This Winemaker’s Trellis Innovation Sequesters Carbon—and Produces Twice the Amount of Grapes

Wine Enthusiast
By Jim Gordan

Second-generation grape grower Mark Neal grew up in Napa Valley helping his Greek grandmother make compost for the family garden and his father plant vineyards, build barns and fix tractors. Those were the beginnings of a long career in conscientious farming for Neal, now 65. He became an innovator in viticulture and green farming, leading by example on his own properties and others that he managed, including Martha’s Vineyard in Napa, the legendary site of Heitz Cellar’s most collectible wines since the 1970s.

Working with his dad beginning in 1968 at Jack Neal & Son Vineyard Management, which he now owns, Neal pioneered or popularized practices that have become standard in Napa Valley and beyond: night harvesting, dual driplines for irrigation and converting vineyards to certified organic and certified biodynamic status. In late 2022, his Howell Mountain estate winery, Neal Family Vineyards, became the first in Napa Valley to become certified by the Regenerative Organic Alliance.

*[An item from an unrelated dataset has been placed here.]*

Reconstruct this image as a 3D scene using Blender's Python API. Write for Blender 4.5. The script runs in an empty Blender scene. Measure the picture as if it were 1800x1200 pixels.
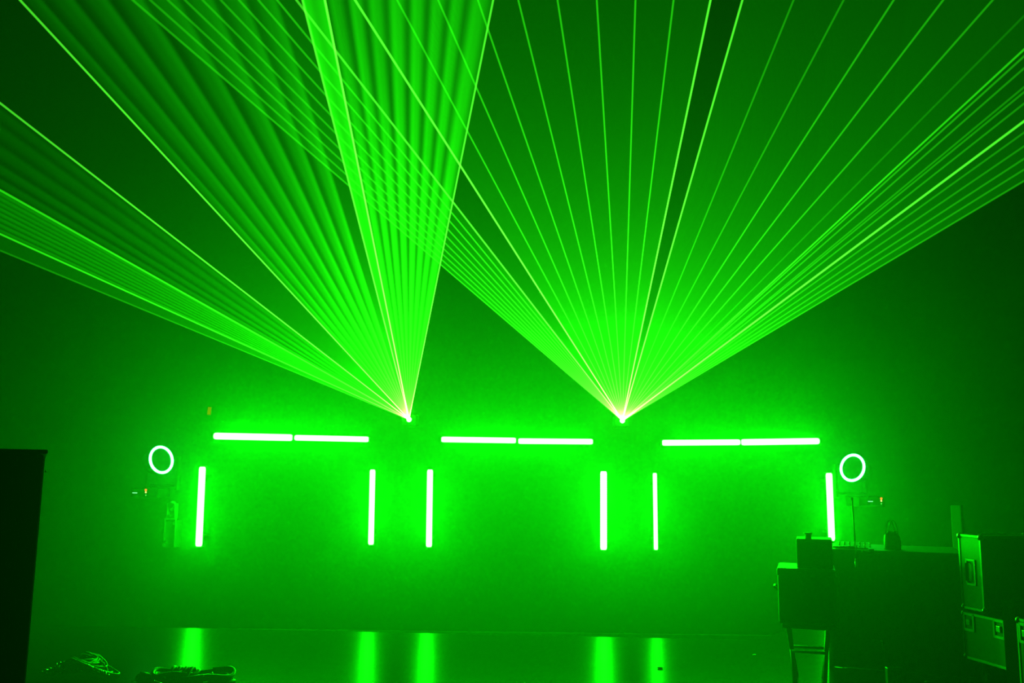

Last fall at harvest time, the wide-spaced vine rows here on the land where he was raised appeared simply tall and bushy. Looking closer, especially after veraison when red wine grapes turn their dark color and white wine grapes turn golden, the unusual nature of Neal’s setup became clear. Red grapes and white grapes occupy the same trellis, but with the red ones on top and the white ones below.

Neal planted a white-wine vine in between each red-wine vine, so that the trunks alternate. The red vines, in this case, Cabernet Sauvignon, are trained up high where they get lots of sun, and the white vines, Sauvignon Blanc in some blocks and Vermentino in others, are trained on low wires in the dappled shade below.

This dual-trellis vineyard yields twice the tonnage of grapes that the land used to, and with similar high quality, Neal says, yet the cost of farming both together is only less than 50% more. With the Cabernet Sauvignon leaves on top shading the white grapes below from sunburn, it’s possible to create a relatively cool environment in this warm appellation.Neal returns to the question of yields and wine quality when I visit with him again at the Neal Family Vineyards winery on Howell Mountain, where his wife, Laura, and daughter Demitria also work. The vineyard here is an organic, biodynamic and Regenerative Organic Certified property, where the family’s resident herd of sheep grazes the cover crops in spring and the emphasis is on building healthy soil.

The expansive winery and cave are adorned with graceful copper light fixtures and other copper furnishings designed and welded by Neal himself. He is both polymath and jack of all trades, equally deft at handling soils, plants, metals and machines.